Sunday, October 12, 2014

Marginalia redux

Strange to say, thinking about marginalia last week for class turns out to have been much more closely related to one of my current scholarly obsessions than I had quite imagined. I'm speaking on Saturday in Dublin (here's more information about the event) on Swift and commentary; been reading rather maniacally and now trying to put thoughts in order, but here is a funny bit from one of my favorite essays in a really excellent new collection.

One delightful but painful side effect of working on this talk has been that I am now absolutely consumed with the desire to spend some months sitting in rare book libraries with amazing tomes before me: I do have a sabbatical coming up, not next year but the following one (i.e. 2016-17), with the only problem being that I have two competing projects that I am equally excited about, The ten-week Clarissa and the new one for which I have just now created a folder on the hard drive titled "Ancients and moderns"!

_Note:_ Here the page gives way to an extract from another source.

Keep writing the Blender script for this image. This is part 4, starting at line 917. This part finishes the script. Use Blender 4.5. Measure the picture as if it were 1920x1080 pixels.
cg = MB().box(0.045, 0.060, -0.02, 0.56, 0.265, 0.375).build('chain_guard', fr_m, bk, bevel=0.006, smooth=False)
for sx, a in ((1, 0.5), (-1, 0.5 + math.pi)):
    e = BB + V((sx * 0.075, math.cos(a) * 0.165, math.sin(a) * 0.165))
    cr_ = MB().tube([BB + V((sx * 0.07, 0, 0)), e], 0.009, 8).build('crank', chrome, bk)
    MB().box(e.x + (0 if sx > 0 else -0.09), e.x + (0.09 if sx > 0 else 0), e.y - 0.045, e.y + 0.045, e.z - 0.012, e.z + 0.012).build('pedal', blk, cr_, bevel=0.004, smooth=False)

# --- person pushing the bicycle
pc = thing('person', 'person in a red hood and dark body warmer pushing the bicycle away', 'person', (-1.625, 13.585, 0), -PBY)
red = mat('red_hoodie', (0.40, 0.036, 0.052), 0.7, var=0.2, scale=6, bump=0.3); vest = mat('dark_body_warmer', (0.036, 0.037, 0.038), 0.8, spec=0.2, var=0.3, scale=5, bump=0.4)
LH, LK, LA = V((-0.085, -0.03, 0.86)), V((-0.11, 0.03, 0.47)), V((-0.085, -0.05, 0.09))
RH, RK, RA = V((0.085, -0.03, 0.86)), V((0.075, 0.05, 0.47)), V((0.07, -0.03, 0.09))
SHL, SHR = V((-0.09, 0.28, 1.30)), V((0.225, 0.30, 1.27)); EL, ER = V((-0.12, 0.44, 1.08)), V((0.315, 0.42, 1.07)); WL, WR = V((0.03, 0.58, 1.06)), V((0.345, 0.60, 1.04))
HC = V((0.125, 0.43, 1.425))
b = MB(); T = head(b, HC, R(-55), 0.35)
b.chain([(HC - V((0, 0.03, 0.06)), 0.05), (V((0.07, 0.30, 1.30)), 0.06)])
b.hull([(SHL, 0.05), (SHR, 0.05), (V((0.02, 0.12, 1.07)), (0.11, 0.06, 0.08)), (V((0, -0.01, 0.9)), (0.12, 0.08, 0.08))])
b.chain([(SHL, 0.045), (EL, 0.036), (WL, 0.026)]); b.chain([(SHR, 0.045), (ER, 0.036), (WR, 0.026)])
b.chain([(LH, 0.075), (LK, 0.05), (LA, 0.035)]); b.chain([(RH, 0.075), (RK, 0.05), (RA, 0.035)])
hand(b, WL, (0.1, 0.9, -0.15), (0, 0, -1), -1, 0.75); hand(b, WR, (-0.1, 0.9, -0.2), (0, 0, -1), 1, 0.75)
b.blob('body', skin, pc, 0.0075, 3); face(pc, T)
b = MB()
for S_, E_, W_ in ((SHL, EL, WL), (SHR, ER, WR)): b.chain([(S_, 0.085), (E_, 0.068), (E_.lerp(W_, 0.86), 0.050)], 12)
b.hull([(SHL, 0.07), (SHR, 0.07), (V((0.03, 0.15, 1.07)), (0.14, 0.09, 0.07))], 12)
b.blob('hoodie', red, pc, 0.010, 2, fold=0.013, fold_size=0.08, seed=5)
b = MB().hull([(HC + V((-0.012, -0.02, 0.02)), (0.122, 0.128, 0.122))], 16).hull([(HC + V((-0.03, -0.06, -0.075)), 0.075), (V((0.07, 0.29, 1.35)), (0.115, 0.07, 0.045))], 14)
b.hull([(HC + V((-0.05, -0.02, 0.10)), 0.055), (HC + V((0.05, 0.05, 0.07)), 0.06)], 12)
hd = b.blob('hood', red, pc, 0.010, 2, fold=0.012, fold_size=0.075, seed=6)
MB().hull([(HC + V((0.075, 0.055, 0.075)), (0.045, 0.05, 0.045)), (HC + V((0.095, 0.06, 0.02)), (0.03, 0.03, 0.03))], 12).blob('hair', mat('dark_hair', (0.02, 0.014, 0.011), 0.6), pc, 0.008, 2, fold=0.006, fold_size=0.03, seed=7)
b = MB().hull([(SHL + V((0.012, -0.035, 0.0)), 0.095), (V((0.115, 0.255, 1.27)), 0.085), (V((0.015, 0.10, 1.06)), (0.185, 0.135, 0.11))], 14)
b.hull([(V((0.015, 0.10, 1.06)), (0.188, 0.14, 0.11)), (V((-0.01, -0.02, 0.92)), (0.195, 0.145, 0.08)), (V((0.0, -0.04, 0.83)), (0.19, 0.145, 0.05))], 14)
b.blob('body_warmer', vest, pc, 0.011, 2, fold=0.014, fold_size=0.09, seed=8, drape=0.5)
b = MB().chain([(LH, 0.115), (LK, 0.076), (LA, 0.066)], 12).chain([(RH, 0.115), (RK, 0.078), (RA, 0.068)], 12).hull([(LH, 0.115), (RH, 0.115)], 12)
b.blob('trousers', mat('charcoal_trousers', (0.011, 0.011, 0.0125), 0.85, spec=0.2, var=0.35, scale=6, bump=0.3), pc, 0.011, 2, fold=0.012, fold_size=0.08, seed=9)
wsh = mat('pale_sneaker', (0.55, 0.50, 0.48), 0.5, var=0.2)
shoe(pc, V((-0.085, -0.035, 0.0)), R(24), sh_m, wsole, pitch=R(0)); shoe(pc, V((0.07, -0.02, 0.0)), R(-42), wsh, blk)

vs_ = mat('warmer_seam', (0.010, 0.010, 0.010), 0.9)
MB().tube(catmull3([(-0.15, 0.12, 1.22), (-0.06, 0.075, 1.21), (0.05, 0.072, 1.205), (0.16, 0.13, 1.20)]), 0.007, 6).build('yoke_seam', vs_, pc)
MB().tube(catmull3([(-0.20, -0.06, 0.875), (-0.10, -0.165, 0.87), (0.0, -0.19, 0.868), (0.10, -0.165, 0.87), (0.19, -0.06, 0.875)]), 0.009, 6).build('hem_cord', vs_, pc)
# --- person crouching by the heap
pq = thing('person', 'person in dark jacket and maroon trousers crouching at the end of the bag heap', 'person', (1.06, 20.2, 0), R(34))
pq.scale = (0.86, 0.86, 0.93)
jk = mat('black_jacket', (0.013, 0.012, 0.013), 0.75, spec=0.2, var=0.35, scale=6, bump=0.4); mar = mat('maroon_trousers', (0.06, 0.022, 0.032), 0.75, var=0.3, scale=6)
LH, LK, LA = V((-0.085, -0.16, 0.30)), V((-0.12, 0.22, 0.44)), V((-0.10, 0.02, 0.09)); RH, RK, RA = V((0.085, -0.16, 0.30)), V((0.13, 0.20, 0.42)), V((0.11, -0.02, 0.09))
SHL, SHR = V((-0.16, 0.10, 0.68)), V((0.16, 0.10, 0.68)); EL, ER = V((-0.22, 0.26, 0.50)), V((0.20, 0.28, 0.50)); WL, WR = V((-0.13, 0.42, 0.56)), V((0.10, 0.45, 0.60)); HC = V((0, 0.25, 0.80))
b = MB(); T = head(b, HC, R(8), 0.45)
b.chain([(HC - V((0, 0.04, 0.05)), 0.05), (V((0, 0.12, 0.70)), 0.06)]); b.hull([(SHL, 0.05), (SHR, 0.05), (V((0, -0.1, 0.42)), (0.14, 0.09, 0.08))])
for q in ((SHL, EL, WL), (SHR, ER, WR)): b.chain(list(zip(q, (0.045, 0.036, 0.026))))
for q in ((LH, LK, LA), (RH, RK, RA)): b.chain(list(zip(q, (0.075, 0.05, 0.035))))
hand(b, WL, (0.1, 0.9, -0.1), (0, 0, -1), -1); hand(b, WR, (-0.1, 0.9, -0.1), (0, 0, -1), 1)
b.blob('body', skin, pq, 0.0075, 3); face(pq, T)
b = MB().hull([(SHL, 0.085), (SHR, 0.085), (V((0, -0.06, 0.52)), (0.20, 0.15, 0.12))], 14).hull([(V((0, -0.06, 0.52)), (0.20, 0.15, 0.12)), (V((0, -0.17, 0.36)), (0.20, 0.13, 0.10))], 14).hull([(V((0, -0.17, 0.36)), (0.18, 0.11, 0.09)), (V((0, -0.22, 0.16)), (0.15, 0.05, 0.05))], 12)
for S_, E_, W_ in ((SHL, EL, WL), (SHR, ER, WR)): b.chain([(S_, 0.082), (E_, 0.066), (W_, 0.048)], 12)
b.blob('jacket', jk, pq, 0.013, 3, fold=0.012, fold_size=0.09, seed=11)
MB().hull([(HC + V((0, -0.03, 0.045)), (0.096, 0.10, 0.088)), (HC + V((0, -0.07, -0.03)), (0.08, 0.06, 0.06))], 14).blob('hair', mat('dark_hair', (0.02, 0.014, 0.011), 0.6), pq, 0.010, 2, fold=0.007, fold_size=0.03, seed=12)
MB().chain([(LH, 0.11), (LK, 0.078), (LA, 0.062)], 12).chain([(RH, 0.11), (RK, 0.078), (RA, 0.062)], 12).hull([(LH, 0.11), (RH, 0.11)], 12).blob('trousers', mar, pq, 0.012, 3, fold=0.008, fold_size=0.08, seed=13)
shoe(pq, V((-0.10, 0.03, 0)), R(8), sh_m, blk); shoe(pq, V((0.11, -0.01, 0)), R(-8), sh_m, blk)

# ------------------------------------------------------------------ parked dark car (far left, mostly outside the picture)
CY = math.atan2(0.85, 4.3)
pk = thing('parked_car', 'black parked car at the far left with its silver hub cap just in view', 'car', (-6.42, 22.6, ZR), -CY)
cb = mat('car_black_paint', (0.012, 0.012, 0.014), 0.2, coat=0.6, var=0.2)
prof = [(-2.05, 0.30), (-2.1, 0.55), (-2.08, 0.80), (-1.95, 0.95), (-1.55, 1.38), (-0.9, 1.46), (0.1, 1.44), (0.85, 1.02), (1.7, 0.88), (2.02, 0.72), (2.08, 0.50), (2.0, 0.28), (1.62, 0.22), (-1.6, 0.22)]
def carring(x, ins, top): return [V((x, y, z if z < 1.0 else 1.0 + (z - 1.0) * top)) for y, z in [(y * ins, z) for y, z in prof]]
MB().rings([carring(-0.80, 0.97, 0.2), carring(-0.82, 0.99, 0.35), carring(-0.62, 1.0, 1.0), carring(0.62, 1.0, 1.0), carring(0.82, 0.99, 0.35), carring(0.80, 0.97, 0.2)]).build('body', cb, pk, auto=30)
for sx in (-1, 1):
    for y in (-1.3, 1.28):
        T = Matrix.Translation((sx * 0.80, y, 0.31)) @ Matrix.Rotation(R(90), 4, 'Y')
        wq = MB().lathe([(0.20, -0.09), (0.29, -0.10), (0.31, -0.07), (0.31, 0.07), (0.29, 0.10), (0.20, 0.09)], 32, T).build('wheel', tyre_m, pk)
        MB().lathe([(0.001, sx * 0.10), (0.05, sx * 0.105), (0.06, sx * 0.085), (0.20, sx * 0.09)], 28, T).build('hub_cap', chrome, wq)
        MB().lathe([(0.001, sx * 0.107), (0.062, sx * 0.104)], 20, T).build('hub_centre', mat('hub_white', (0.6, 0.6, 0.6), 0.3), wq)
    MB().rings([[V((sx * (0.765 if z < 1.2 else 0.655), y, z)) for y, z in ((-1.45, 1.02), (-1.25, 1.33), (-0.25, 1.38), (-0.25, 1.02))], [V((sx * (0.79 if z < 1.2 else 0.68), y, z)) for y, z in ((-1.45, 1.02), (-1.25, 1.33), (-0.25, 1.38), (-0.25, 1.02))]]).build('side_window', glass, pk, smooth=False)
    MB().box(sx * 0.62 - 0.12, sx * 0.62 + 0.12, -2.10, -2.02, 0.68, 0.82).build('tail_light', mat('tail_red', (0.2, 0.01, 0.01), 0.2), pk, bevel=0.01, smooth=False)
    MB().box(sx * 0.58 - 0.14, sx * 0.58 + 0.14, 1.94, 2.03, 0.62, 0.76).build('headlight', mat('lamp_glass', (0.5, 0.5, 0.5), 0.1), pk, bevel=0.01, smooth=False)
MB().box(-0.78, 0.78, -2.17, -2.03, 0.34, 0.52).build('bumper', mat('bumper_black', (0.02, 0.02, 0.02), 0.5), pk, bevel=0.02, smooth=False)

So, Paddy Bullard, “What Swift did in libraries,” in Jonathan Swift and the Eighteenth-Century Book, ed. Bullard and James McLaverty (Cambridge: Cambridge University Press, 2013), 65-84 (the quotation is on 72):
[I]t is clear that Swift was an unusually active reader. This activity often involved a kind of conversation with the text written upon the printed page. The tone of that conversation was often indignant or otherwise aggressive--the anti-Scottish invective of his notes on Clarendon ('Cursed hellish Scots!'--'Greedy Scotch rebellious dogs'--'Diabolical Scots forever', etc.) is not untypically virulent.
Also: "The regularity of Swift's anti-monarchical marginalia across several volumes gives it a ritual quality, as though he were leafing through his books looking for opportunities to perform it. . . . It seems that Swift found in the pages of his personal library a textual site just secure enough to bear anti-monarchical inscriptions that were too dangerous for him to make in any other kind of papers, either published or private" (74).